La humildad se hace Belleza en Navidad

Mensaje del arzobispo de Burgos, don Mario Iceta Gavicagogeascoa, para el domingo 25 de diciembre, solemnidad de la Natividad del Señor.

 

Queridos hermanos y hermanas:

 

Hoy, con gran alegría y gozo, el sol despeja las tinieblas durante el alba porque, en la ciudad de David, ha nacido un Salvador, que es el Mesías, el Señor (cf. Lc 2, 10-11). Hoy celebramos el triunfo de la vida, el renacer de un nuevo sueño por cumplir, la venida del Amor. ¡Hoy ha nacido Jesús!

 

Con el anuncio del Ángel, revivimos que Nuestro Señor Jesucristo, la esperanza que renueva cualquier corazón herido, viene al mundo para traernos la salvación. Y lo hace en la intemperie de un pesebre con la preciosa misión de adentrarnos, desde el alma de su imperecedera luz (cf. Jn 8, 12), en el sacramento de la Belleza que se hace vida en Navidad. Dios hecho Niño, desde una posada construida en pobreza y humildad, desea acomodar el pesebre de nuestro corazón para que oigamos la voz del Amor.

 

Es tiempo de deseo y esperanza, de acogida y gratitud, de confianza y consuelo. Jesús fue llamado por los profetas el deseado y el esperado de todas las naciones y aviva en nosotros el deseo de recibirle y, de este modo, colmar nuestra esperanza.

 

En Navidad, «Él se nos muestra como niño, pequeño, indefenso, completamente necesitado de su madre y de todo lo que el amor de una madre puede dar». Estas palabras de la Madre Teresa de Calcuta nos recuerdan que solo la humildad de la Virgen María «la hizo capaz de servir». Por tanto, si queremos que Dios habite los rincones de nuestra fragilidad, hemos de vaciarnos del todo por medio de la humildad para que Dios anide y repare cada una de las grietas de nuestra vida.

 

La humildad es el camino, ese misterio traspasado de eternidad que debe poblar el templo de nuestra carne.

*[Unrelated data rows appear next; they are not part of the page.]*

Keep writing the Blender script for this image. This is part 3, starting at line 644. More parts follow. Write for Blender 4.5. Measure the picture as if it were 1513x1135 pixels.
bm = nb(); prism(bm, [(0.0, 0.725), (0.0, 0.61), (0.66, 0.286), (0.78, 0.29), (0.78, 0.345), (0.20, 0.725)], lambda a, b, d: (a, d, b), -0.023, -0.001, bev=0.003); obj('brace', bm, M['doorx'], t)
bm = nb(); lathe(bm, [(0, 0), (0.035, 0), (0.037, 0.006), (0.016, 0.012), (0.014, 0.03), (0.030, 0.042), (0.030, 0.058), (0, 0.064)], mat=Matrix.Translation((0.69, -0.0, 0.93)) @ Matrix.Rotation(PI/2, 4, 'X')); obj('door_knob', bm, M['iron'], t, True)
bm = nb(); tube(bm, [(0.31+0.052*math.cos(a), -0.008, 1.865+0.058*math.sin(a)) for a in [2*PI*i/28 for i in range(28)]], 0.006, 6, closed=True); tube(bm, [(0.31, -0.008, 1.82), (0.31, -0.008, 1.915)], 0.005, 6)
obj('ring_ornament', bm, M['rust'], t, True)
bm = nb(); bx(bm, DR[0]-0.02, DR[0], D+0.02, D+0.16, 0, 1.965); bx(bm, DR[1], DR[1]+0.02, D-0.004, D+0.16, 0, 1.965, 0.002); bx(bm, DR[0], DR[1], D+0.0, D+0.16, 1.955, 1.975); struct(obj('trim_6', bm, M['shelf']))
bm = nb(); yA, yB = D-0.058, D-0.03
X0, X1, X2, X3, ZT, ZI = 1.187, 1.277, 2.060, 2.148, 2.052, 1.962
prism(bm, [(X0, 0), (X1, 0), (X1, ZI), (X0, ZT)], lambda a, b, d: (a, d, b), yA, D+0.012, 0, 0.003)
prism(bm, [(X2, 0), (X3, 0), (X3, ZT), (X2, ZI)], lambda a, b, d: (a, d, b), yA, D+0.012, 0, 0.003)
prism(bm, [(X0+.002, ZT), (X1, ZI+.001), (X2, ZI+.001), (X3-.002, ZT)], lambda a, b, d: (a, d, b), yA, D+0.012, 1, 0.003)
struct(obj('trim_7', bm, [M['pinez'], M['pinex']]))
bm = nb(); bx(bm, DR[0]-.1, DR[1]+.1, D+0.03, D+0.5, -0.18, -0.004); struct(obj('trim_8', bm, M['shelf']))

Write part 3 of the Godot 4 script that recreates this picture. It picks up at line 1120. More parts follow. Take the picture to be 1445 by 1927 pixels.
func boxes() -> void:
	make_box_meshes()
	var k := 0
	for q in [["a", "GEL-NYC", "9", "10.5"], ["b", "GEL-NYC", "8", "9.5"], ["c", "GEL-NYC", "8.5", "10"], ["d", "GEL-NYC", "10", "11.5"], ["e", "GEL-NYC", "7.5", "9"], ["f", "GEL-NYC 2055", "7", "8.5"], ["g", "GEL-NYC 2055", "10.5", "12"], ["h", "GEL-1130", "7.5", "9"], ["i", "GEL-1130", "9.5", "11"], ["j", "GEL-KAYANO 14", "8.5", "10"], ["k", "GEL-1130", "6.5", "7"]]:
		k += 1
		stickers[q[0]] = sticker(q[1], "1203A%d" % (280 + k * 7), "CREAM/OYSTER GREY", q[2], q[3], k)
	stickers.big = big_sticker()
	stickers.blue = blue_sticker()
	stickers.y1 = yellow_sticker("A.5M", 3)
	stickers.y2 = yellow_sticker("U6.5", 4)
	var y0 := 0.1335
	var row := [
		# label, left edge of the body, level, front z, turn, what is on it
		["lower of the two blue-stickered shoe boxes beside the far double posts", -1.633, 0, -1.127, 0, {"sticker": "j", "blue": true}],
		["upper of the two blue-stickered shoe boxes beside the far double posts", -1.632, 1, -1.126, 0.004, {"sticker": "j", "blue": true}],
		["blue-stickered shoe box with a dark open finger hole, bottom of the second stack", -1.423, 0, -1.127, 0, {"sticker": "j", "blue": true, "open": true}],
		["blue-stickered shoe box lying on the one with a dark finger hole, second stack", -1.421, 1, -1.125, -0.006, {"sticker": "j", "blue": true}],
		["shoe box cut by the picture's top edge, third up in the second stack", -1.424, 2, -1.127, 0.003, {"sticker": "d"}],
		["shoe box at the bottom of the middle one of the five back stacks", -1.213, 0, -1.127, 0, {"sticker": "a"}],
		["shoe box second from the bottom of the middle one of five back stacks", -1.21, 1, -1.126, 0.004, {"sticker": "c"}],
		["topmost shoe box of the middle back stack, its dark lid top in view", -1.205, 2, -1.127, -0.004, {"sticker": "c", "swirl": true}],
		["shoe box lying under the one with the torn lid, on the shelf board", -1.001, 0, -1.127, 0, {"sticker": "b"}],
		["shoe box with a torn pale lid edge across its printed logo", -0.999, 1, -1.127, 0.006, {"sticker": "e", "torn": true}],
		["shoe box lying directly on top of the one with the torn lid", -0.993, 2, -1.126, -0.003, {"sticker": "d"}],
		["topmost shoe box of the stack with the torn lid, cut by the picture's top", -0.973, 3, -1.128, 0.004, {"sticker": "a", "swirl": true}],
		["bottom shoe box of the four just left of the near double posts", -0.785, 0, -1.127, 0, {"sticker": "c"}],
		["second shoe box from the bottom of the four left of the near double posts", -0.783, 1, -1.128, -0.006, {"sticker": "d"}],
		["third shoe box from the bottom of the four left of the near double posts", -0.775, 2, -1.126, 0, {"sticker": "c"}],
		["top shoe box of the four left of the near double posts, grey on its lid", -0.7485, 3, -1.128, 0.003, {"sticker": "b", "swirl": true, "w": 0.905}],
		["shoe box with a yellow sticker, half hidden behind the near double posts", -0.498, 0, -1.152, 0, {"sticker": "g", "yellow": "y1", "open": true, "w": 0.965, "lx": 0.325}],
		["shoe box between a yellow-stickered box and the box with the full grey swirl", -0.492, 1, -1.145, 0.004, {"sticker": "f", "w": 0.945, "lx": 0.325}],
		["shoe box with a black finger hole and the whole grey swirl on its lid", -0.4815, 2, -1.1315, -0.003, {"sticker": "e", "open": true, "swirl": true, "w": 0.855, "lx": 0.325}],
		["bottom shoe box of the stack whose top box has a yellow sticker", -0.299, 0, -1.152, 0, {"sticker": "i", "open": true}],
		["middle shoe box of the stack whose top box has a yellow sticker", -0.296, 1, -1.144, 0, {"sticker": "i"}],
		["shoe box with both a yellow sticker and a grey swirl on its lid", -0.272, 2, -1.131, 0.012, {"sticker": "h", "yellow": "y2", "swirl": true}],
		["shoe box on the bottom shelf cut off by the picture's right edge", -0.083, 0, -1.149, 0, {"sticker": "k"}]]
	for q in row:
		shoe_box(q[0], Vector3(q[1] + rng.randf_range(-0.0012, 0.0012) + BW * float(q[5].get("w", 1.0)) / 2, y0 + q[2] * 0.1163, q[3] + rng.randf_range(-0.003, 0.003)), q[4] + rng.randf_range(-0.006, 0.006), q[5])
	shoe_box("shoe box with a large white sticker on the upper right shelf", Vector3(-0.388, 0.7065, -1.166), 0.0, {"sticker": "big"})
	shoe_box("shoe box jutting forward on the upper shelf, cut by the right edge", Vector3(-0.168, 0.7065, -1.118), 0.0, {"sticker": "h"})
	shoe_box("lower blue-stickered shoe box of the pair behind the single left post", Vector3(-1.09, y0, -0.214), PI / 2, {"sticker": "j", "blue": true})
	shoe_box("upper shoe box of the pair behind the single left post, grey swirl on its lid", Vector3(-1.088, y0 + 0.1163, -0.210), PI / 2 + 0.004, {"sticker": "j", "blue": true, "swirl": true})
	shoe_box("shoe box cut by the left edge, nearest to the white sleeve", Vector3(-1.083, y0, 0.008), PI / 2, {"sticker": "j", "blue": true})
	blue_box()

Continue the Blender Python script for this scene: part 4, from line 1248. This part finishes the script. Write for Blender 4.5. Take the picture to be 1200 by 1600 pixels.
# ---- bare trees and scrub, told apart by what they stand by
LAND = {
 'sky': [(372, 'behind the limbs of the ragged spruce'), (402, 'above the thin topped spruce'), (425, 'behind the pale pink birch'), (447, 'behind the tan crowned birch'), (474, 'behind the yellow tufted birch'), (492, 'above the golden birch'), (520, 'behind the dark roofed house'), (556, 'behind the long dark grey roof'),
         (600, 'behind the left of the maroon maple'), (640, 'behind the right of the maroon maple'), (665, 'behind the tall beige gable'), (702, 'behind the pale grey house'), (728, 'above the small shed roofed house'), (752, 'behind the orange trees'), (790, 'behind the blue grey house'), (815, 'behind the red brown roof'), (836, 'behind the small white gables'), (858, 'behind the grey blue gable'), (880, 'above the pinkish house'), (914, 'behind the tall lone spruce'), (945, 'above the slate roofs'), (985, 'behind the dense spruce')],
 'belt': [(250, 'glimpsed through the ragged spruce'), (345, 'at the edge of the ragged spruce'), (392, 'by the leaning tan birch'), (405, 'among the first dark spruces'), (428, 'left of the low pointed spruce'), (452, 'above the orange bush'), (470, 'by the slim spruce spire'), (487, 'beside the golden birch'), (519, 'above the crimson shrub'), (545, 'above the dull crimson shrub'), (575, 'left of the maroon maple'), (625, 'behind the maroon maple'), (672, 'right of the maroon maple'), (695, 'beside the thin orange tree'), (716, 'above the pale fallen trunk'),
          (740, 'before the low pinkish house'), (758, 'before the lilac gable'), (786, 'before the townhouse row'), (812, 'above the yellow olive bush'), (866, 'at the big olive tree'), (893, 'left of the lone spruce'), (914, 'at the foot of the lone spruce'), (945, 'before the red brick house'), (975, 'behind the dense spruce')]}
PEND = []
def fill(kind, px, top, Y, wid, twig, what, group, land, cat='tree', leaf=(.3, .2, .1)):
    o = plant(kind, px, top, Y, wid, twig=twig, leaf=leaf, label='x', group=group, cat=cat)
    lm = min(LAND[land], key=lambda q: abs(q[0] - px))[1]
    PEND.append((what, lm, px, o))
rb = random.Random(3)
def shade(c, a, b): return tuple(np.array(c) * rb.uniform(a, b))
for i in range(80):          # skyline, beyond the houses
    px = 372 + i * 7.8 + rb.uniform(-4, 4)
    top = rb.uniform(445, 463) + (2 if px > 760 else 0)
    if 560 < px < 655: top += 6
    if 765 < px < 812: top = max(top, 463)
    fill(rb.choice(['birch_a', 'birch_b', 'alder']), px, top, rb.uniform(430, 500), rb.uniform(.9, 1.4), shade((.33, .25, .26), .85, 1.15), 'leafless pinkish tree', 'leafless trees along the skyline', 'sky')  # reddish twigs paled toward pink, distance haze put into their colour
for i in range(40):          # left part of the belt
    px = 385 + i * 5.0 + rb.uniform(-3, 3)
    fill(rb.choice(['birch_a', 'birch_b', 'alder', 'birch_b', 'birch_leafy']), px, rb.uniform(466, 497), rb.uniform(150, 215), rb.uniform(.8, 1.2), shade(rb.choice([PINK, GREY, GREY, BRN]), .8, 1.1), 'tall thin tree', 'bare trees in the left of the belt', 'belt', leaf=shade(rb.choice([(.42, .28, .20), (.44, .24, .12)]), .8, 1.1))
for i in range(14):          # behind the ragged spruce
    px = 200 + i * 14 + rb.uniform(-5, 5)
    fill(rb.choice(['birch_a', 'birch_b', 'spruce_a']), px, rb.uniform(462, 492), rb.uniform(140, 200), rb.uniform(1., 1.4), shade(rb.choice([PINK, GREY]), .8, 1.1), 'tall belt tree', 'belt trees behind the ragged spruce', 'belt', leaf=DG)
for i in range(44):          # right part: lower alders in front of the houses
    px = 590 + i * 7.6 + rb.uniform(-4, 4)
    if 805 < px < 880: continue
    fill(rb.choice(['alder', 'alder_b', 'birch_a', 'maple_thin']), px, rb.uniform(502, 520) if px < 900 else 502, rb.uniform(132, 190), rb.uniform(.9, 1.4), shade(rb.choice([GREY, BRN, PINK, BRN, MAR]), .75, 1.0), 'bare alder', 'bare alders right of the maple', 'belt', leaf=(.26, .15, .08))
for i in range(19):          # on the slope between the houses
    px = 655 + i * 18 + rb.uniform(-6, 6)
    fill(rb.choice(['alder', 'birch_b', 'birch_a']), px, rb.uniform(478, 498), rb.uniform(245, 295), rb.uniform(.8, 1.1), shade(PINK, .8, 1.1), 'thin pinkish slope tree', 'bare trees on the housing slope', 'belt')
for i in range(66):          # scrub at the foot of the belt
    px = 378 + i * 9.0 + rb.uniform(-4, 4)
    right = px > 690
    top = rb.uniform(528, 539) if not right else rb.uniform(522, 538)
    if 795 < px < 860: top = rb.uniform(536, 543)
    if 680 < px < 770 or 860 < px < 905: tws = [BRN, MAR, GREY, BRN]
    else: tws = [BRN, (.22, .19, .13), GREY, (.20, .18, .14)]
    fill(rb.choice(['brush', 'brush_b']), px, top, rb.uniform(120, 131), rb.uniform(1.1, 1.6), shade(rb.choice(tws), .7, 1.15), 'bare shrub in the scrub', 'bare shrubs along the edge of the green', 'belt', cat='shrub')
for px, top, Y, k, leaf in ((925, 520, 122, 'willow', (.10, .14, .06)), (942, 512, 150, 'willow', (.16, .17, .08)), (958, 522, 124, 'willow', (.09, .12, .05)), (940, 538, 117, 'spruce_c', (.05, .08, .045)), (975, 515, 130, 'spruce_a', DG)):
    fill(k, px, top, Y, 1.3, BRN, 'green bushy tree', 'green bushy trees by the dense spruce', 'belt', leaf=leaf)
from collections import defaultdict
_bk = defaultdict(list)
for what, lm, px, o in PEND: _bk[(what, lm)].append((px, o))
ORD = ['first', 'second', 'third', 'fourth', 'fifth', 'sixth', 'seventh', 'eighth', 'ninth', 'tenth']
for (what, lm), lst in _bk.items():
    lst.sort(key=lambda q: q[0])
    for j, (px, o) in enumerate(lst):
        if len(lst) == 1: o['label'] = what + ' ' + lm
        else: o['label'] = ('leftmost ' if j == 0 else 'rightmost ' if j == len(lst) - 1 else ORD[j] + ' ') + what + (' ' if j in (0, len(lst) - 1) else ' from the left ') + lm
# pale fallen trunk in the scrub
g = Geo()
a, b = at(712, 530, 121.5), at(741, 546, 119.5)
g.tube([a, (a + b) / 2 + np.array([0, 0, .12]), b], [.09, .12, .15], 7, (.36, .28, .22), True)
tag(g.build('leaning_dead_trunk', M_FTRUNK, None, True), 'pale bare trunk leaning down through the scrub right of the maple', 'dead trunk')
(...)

Y, junto a ella, espera la pobreza: virtud que brota del amor ofrendado de un pesebre, esperanza desnuda de lujos que nace en el silencio de dos miradas que se aman: en María y en José.

 

San Juan de la Cruz dejó escrito que «el Padre dijo una Palabra, que fue su Hijo, y esta Palabra siempre la dice en silencio eterno, y en silencio debe ser escuchada por nuestras almas». Si hasta el mismo Dios se abajó, haciendo a su hijo Jesucristo pobre por nosotros, ¿cómo no vamos a forjar, con los pobres, el mandamiento principal de nuestras vidas? Y si la propia naturaleza «nos engendra pobres», como podemos leer en uno de los escritos de san Antonio de Padua, ¿cómo no vamos a desprendernos de todo lo que nos ata para que Dios pueda acomodarse en nuestra casa?

 

Jesús, el Verbo Encarnado de Dios, sueña con edificar sobre nuestra nada. Y por eso vuelve a nacer entre nosotros (cf. Jn 1, 14) en un sencillo pesebre, para que su pequeñez nos aliente a ser mansos de corazón y a recostarnos sin miedo en la humilde morada del Niño de Belén.

 

El Papa Francisco, en su mensaje Urbi et orbi pronunciado el pasado año en el balcón central de la Basílica Vaticana, recordaba que «corremos el riesgo de no escuchar los gritos de dolor y desesperación de muchos de nuestros hermanos». Ante todas las dificultades de nuestro tiempo, grita con mucha más fuerza la esperanza de que «un niño nos ha nacido» (Is 9, 5) para habitarnos el alma, el aliento y la mirada. Si Él llegó pobre, vivió y murió en pobreza, no hay pesebre más admirable que un corazón austero, que se abre a un Dios que se encarna necesitado para asumir nuestra humanidad hasta el extremo.

 

Hoy, de la mano de la Virgen María y de san José, miramos al pesebre y esperamos, con el corazón abierto, que el Niño Dios nos ayude a hacerle sitio en nuestras vidas. Y con una inmensa alegría, fijamos la mirada en el portal de Belén y cantamos al Amor que se ha quedado eternamente a nuestro lado.

 

¡Os deseo una Feliz y Santa Navidad!

 

Con gran afecto, recibid mi bendición y un fuerte abrazo en Cristo.